## start
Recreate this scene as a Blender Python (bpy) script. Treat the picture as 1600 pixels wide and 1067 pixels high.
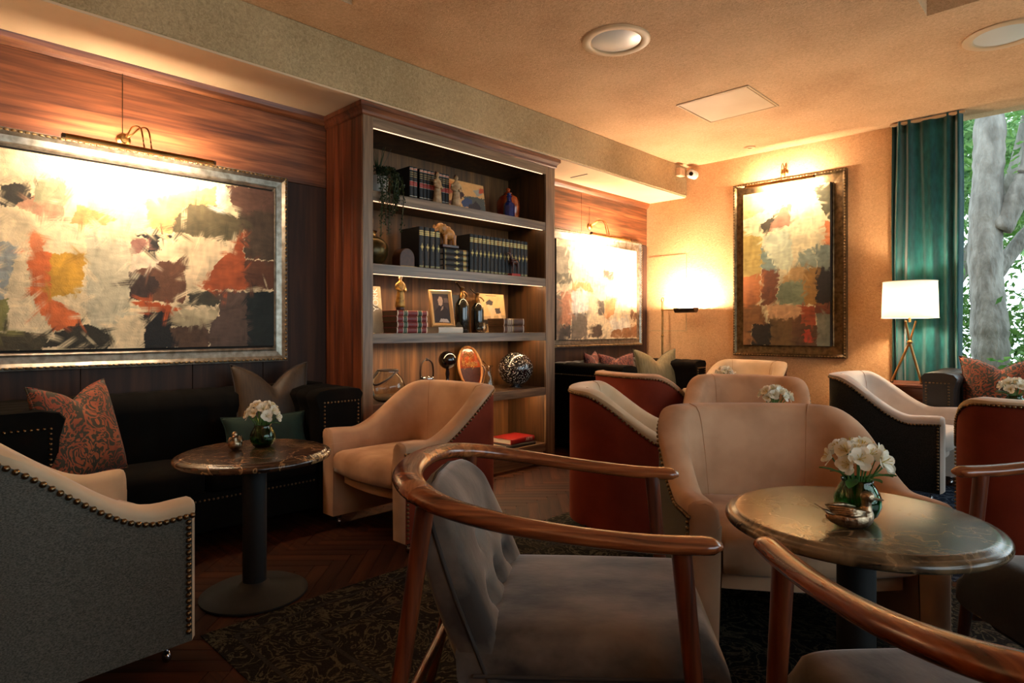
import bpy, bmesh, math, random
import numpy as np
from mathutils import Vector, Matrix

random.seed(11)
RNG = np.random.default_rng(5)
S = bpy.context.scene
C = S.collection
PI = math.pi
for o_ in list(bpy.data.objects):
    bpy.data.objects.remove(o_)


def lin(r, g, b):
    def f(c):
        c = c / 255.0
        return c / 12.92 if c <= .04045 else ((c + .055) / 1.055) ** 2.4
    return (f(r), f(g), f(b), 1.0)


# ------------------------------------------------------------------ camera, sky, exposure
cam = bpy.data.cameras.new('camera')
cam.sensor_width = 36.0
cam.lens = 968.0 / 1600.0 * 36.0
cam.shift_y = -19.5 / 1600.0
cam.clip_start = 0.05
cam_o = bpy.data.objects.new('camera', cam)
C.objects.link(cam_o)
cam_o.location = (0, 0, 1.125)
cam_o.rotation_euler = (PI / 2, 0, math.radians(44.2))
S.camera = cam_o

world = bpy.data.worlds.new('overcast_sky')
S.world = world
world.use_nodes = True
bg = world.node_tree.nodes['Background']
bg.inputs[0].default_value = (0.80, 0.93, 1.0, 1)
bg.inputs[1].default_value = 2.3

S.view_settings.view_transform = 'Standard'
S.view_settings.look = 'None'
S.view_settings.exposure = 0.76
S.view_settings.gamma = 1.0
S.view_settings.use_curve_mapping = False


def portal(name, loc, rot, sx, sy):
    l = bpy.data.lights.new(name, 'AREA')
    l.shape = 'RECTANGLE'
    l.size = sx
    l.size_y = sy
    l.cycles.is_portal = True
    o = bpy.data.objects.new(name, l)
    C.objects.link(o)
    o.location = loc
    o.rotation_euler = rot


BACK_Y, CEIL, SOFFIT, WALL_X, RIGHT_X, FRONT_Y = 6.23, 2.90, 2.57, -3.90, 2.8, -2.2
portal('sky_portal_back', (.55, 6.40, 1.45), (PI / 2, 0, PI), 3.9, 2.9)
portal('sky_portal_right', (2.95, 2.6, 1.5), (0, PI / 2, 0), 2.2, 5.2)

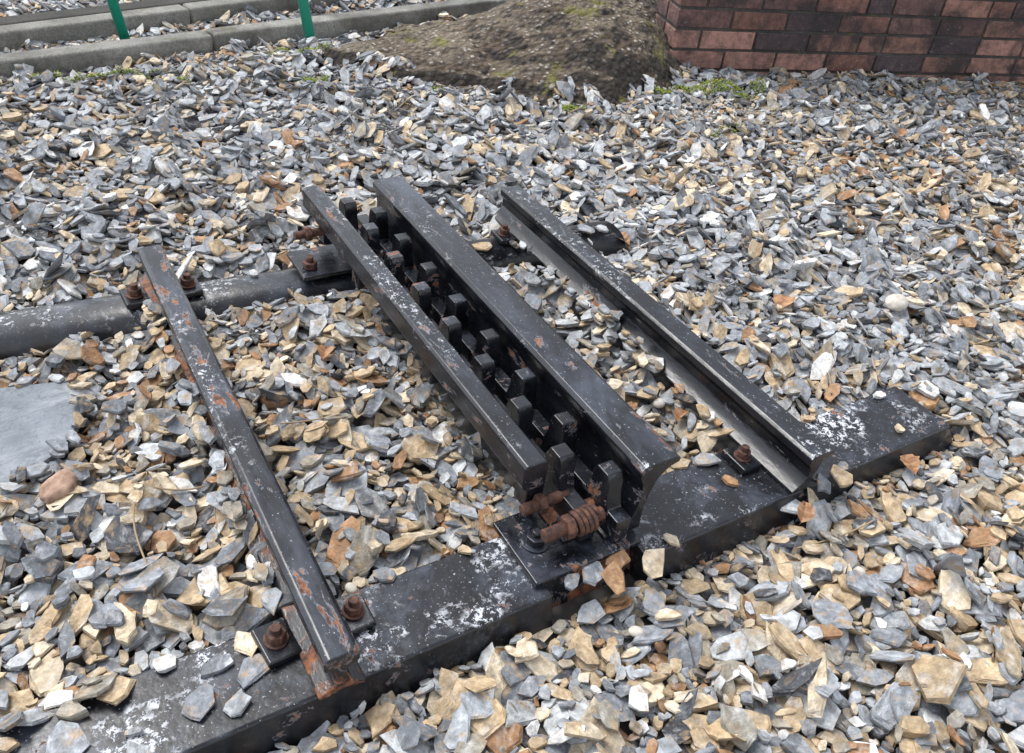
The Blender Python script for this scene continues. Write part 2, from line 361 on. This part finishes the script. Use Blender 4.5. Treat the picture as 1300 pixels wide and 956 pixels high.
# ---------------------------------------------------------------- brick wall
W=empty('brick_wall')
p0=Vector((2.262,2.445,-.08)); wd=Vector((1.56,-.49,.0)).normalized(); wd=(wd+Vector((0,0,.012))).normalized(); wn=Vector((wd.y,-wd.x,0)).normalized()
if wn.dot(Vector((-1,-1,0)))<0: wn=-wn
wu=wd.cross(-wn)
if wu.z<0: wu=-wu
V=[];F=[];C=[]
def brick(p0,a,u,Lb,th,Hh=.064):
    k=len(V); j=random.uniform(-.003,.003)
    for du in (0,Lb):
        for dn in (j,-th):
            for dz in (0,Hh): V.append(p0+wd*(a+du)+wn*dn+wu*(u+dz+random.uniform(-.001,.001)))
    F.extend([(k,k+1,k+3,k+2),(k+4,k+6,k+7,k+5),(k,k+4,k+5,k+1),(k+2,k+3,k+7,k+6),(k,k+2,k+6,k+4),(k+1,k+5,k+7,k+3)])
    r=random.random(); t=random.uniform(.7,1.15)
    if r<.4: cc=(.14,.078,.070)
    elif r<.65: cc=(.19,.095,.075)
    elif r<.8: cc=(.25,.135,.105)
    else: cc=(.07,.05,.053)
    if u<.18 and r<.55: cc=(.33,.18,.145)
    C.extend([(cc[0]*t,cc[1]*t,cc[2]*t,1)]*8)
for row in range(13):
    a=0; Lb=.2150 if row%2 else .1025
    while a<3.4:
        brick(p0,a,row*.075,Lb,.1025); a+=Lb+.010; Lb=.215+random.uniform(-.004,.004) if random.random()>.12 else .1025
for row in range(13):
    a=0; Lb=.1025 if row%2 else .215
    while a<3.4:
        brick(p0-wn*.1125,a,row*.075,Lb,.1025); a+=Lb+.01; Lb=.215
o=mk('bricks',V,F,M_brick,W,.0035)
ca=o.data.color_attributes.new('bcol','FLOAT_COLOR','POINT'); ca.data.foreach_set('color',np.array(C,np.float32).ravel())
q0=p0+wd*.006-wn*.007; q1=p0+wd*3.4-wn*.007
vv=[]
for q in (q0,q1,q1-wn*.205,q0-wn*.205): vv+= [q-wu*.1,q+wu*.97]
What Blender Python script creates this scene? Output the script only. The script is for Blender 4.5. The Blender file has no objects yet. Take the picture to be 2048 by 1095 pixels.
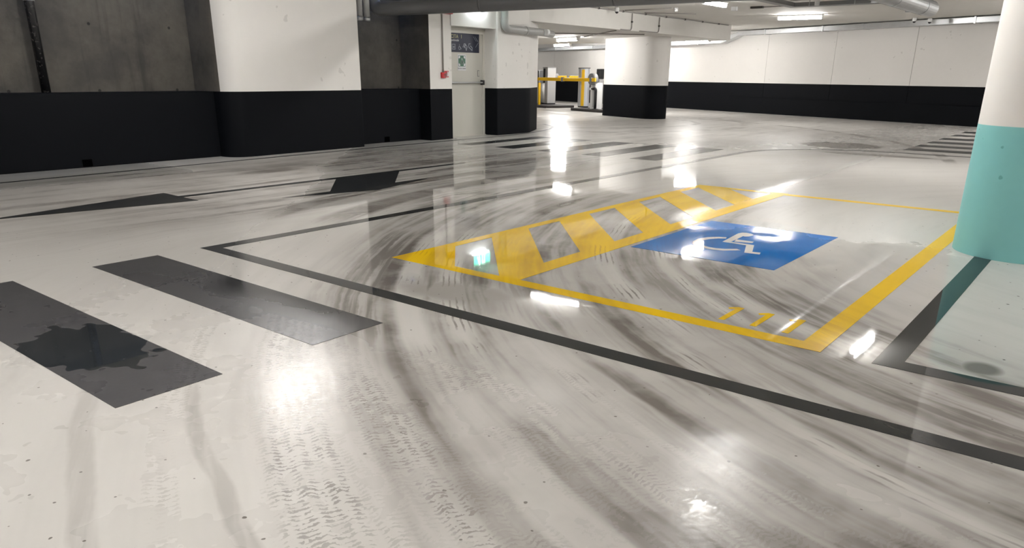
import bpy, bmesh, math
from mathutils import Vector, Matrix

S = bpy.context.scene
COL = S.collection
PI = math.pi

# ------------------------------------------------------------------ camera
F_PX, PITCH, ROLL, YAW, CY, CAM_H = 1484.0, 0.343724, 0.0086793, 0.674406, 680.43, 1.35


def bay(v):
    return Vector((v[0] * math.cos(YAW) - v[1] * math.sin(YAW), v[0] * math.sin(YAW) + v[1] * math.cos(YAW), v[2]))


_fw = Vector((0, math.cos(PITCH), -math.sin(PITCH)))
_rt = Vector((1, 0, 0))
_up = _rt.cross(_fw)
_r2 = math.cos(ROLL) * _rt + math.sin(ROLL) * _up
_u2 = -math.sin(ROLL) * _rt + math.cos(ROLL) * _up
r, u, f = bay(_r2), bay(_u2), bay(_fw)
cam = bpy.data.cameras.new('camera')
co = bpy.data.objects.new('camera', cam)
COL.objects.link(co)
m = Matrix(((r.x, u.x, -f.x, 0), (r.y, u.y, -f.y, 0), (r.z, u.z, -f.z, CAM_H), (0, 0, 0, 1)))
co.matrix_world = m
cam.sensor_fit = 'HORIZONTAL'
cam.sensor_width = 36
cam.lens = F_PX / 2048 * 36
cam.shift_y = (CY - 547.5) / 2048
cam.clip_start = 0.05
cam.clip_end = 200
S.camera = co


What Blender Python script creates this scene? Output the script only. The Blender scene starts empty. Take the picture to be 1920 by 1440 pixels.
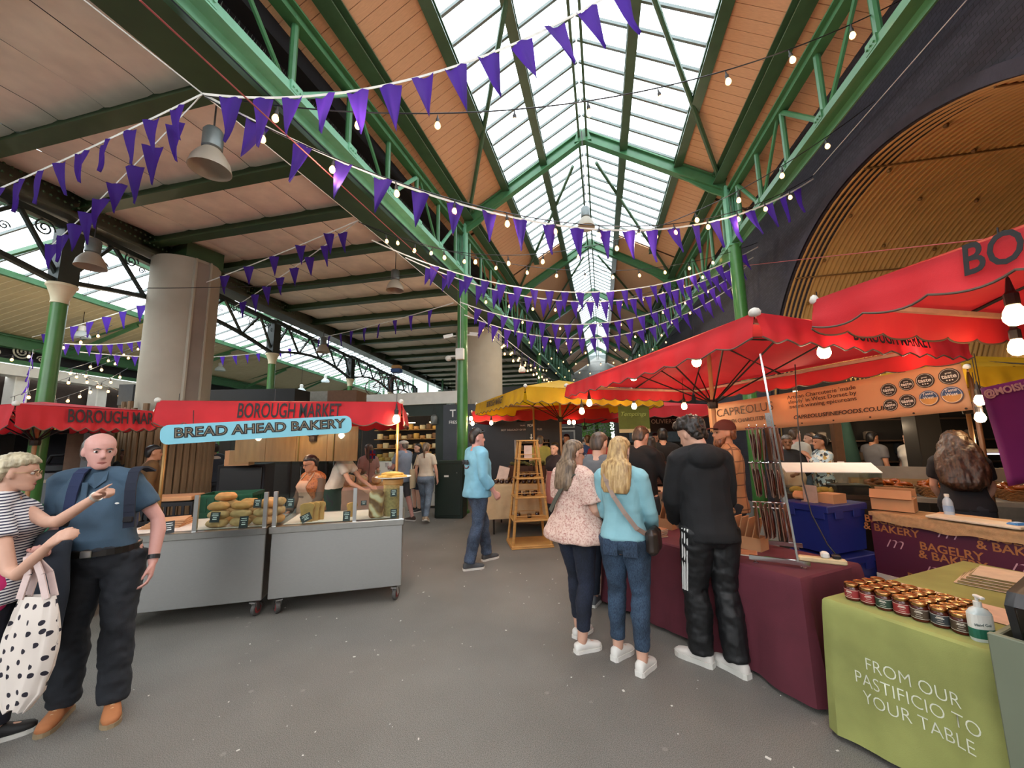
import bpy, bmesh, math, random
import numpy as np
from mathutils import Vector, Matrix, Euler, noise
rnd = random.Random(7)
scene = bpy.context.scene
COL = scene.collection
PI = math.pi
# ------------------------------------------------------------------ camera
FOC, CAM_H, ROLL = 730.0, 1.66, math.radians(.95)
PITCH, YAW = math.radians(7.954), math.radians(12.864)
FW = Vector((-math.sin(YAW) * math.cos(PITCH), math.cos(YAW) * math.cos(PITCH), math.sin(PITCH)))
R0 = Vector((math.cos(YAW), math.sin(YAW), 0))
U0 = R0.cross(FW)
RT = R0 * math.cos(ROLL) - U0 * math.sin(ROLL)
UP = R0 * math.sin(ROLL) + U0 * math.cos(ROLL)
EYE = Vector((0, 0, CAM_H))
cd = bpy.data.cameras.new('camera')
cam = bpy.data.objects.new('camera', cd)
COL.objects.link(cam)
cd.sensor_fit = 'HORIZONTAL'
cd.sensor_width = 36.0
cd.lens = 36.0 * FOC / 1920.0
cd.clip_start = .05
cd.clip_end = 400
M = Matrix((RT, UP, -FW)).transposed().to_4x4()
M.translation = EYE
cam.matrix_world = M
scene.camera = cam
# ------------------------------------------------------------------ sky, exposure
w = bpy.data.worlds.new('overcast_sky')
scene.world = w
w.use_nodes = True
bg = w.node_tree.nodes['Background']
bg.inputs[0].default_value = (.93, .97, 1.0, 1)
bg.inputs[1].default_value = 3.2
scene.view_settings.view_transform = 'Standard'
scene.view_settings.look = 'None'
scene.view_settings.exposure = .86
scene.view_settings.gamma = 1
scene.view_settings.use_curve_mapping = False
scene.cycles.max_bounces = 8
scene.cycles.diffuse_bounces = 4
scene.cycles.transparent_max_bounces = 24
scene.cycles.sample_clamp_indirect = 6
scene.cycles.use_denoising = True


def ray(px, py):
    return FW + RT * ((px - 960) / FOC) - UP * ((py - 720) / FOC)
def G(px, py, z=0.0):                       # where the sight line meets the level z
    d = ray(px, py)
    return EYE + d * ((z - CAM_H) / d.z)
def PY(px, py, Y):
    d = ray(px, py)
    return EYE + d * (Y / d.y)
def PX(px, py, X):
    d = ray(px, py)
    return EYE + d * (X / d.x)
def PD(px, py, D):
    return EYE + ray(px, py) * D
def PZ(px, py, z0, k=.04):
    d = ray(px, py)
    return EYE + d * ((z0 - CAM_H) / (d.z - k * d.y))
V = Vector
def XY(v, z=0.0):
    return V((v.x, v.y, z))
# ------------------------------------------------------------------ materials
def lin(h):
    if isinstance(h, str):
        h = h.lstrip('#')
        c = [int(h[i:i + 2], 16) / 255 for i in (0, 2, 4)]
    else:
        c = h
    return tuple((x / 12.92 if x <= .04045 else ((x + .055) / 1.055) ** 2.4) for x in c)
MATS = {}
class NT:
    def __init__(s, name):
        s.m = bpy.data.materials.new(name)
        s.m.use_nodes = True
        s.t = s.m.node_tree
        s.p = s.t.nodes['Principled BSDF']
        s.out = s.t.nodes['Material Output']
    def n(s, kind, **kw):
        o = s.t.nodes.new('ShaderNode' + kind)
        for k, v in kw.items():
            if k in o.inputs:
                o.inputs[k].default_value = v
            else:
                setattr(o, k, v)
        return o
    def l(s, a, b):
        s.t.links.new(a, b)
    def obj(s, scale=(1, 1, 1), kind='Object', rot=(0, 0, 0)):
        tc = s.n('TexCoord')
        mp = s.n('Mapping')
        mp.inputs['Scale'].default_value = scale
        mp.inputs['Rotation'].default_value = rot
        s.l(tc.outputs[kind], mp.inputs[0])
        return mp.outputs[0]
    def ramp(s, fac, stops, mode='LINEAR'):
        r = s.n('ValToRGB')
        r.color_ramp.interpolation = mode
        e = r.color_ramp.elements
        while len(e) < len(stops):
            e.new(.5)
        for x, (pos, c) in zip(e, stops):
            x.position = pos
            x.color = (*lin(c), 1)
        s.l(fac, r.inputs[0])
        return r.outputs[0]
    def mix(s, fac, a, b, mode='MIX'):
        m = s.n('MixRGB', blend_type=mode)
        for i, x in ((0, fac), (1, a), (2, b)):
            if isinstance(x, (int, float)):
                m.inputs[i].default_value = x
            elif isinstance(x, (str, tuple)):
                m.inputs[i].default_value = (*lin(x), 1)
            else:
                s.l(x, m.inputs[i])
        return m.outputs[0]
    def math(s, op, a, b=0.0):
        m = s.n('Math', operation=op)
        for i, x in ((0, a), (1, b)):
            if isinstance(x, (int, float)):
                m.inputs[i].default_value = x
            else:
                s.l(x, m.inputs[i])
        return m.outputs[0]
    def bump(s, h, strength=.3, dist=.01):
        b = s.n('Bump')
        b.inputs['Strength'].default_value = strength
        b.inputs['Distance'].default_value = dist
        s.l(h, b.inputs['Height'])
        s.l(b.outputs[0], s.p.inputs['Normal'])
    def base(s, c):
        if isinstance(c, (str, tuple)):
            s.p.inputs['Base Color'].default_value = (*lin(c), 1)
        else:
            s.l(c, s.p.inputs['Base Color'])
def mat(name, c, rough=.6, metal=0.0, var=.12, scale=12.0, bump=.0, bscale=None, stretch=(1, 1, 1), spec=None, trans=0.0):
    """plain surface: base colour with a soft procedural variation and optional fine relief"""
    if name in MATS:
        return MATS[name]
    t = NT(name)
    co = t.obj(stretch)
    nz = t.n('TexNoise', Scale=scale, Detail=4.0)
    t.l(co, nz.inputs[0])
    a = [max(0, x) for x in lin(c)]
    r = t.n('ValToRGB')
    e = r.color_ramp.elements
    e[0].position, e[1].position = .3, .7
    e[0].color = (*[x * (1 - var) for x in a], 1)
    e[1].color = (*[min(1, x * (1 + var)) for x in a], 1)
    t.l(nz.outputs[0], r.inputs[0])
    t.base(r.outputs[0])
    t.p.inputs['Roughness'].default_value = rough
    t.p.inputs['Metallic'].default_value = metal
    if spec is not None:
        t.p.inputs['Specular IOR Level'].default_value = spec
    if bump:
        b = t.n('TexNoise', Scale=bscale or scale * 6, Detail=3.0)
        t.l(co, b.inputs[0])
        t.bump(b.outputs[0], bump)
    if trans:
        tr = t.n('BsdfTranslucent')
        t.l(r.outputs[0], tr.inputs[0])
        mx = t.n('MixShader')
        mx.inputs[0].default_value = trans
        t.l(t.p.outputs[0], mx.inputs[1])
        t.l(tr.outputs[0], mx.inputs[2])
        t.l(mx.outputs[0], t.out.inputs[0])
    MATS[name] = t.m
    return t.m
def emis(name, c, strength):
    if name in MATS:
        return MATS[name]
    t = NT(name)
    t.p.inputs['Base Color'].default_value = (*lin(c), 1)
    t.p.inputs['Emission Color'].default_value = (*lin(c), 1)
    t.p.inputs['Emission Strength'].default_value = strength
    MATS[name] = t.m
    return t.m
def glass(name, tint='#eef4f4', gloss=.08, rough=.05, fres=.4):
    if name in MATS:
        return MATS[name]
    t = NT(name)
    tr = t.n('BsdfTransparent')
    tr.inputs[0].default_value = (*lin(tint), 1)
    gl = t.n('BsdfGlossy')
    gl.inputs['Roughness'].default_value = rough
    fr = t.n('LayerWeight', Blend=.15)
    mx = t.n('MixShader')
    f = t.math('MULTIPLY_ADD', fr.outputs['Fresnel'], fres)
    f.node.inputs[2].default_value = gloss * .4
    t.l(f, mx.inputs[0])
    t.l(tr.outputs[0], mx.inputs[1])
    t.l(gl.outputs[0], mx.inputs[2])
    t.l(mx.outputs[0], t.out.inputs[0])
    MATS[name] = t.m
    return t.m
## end
▶ _EXERCISE BRIEF_
Copy exactly the lines from the first line of the records above through the line with "S.view_settings.use_curve_mapping = False", both included, and nothing else. Pictures stay out.

▶ _EXERCISE RESULT_
Recreate this scene as a Blender Python (bpy) script. Treat the picture as 1600 pixels wide and 1067 pixels high.
import bpy, bmesh, math, random
import numpy as np
from mathutils import Vector, Matrix

random.seed(11)
RNG = np.random.default_rng(5)
S = bpy.context.scene
C = S.collection
PI = math.pi
for o_ in list(bpy.data.objects):
    bpy.data.objects.remove(o_)


def lin(r, g, b):
    def f(c):
        c = c / 255.0
        return c / 12.92 if c <= .04045 else ((c + .055) / 1.055) ** 2.4
    return (f(r), f(g), f(b), 1.0)


# ------------------------------------------------------------------ camera, sky, exposure
cam = bpy.data.cameras.new('camera')
cam.sensor_width = 36.0
cam.lens = 968.0 / 1600.0 * 36.0
cam.shift_y = -19.5 / 1600.0
cam.clip_start = 0.05
cam_o = bpy.data.objects.new('camera', cam)
C.objects.link(cam_o)
cam_o.location = (0, 0, 1.125)
cam_o.rotation_euler = (PI / 2, 0, math.radians(44.2))
S.camera = cam_o

world = bpy.data.worlds.new('overcast_sky')
S.world = world
world.use_nodes = True
bg = world.node_tree.nodes['Background']
bg.inputs[0].default_value = (0.80, 0.93, 1.0, 1)
bg.inputs[1].default_value = 2.3

S.view_settings.view_transform = 'Standard'
S.view_settings.look = 'None'
S.view_settings.exposure = 0.76
S.view_settings.gamma = 1.0
S.view_settings.use_curve_mapping = False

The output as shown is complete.